The Irish Pavilion at last year's Venice Biennale - a building that no longer exists - has won an Architectural Association of Ireland award for excellence in design for the Dublin architect, Mr Tom de Paor.
The pavilion, evocative of the Gallarus Oratory in Co Kerry and titled NRO], was constructed from bales of peat briquettes. It was officially opened at the Arsenale in Venice last May and demolished at the end of July.
Not for the first time, Dublin's Temple Bar area has won awards, one for the new Project Arts Centre, designed by Shay Cleary Architects, and the other for the Wooden Building, by de Blacam and Meagher.
De Blacam and Meagher also won an award for the glass-fronted Esat headquarters at Grand Canal Quay in Dublin, while another went to McGarry Ni Eanaigh Architects for the remaking of Smithfield as a major public space.
Outside Dublin, the Model Arts Centre and Niland Gallery in Sligo won an award for McCullough Mulvin Architects, and another was won by Henchion und Reuter Architekten for the Millennium Clock Tower in Stranorlar, Co Donegal.
The final award went to Hassett Ducatez Architects, designers of the ill-fated Millennium Clock in the Liffey, known colloquially as "The Time in the Slime", for a small extension to a Victorian terraced house in Dublin's inner city.
Among the 15 "special mentions", Murray O'Laoire Architects received two, one for the O'Reilly Theatre at Belvedere College, Dublin, and another for the Irish Pavilion at last year's Hanover Expo, which was designed to be dismantled.

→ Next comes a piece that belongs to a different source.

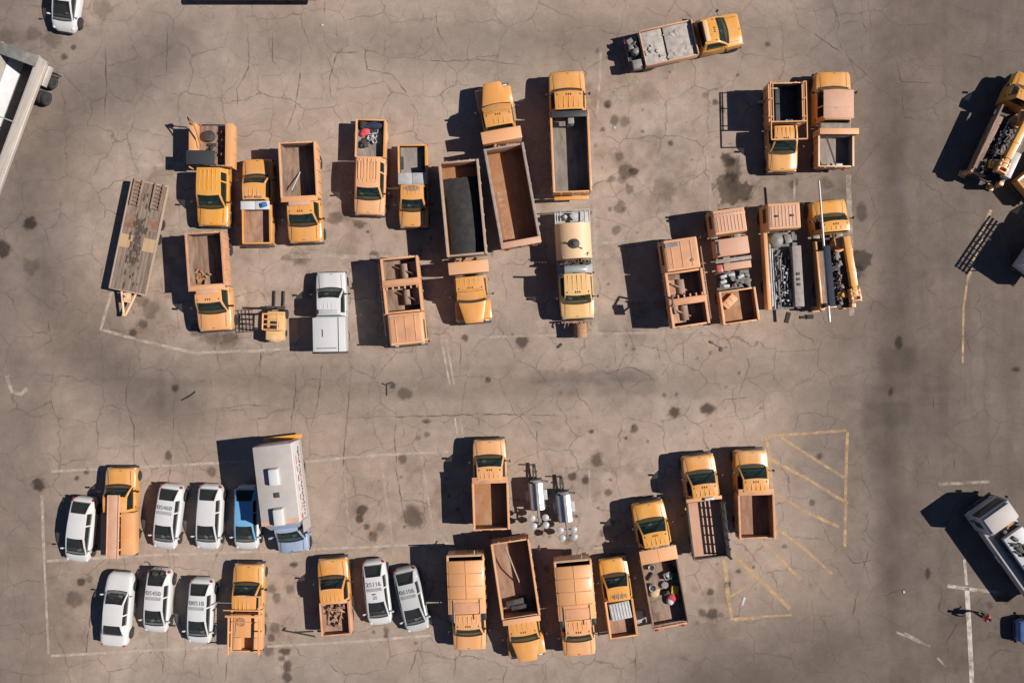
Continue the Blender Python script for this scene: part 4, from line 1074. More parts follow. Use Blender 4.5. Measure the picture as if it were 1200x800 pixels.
for y in (t['yr'] + .4, t['yr'] + 4.0): b.box(-1.12, -1.02, y - .05, y + .05, 1.0, 2.705)
b.build('pole_cover', 'navy_cloth', t, bevel=.02)
t = boom_truck('yellow boom truck cut by the right edge, slanting up, with a grey locker', (1211, 90), (1155, 210), 'yellow boom trucks', col='yellow', boomx=.35, tilt=-2, pole=False)
b = MB(); b.box(.75, 1.25, t['yr'] + .5, t['yr'] + 2.3, 1.45, 1.95); b.build('grey_locker', 'galvanised', t, bevel=.03)
pickup('orange truck whose rear corner shows at the right edge below the slanting boom truck', (1290, 150), (1203, 224), hf=1.0, hr=1.3, W=2.0, inn='rust_orange', group='orange pickup trucks', outb='orange')

# =================================================================== right edge
# truck with a ladder rack, mostly outside the picture, that throws the barred shadow
t = dump('truck beyond the right edge with a ladder rack', (1268, 226), (1214, 322), hf=1.1, hr=2.2, col='white', W=2.2, bed=False, group=None, name='rack_truck', cat='truck', inn='bed_grey')
b = MB(); b.box(-1.1, 1.1, t['yr'] + .1, t['rb'] - .15, .9, 2.1); b.build('box_body', 'white', t, bevel=.05)
b = MB()
for x in (-1.15, -.85, -.55, -.25): b.box(x - .05, x + .05, t['yr'] + .05, t['rb'] + .3, 2.98, 3.06)
for k in range(9): b.box(-1.15, -.25, t['yr'] + .1 + k * .42, t['yr'] + .15 + k * .42, 2.99, 3.05)
for x in (-1.1, -.3):
    for y in (t['yr'] + .3, t['rb'] - .4): b.tube((x, y, 2.09), (x, y, 3.0), .04)
b.build('ladder_rack', 'aluminium', t)

t = coe('white cab truck with a flat cab roof, dark sides and open machinery behind', (1165, 597), (1240, 706), hf=2.6, hr=2.3, W=2.4, cabl=1.35, zr=2.6, col='silver', roofmat='van_roof', ribs=0, name='sweeper_truck', cat='sweeper truck', group=None)
Yr, yb = t['yr'], t['yb']
b = MB(); b.box(-1.0, 1.0, yb + .05, t['yf'] - .13, 2.62, 2.70); b.build('white_roof', 'van_roof', t, bevel=.03)
b = MB(); b.box(-1.2, 1.2, Yr, yb - .1, .9, 1.7); b.build('machine_body', 'van_roof', t, bevel=.04)
b = MB(); b.box(-.55, 1.0, Yr + .2, yb - .75, 2.0, 2.35); b.build('white_lid', 'white', t, bevel=.05)
b = MB()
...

The Tanaiste, Ms Harney, is expected to announce this week that the pavilion is to be re-erected in the new science and technology park at Cherrywood, near Loughlinstown, Co Dublin, where it will house business incubator units.
Simon Walker Architects also received two special mentions for the renovation of a building in Lower Fownes Street, Dublin, best known as the Regent barbers, and for the "cut-out" furniture in Pi, a new pizzeria in Washington Street, Cork.
The AAI's Downes Medal was not awarded this year by the adjudicators, who included Mr Michael O'Doherty, principal architect at the Office of Public Works, and Mr Jean-Louis Cohen, director of the Institut Francais d'Architecture in Paris.
The jury also included two architects in private practice, Ms Sheila Foley and Mr Jonathan Sergison. The director of the Irish Museum of Modern Art, Mr Declan McGonagle, was to have served on it but could not attend because of a dispute with his board.
Altogether, 94 entries were submitted for adjudication, one of the highest figures since the awards scheme was inaugurated 16 years ago. Of these, 23 are being exhibited this week (excluding Good Friday) at the Temple Bar Gallery in Dublin. The exhibition, which was officially opened last night by the RTE broadcaster Marian Finucane, will be staged at Dalkey Town Hall in June and then at a number of provincial venues before closing at the Civic Offices, Tallaght, in September.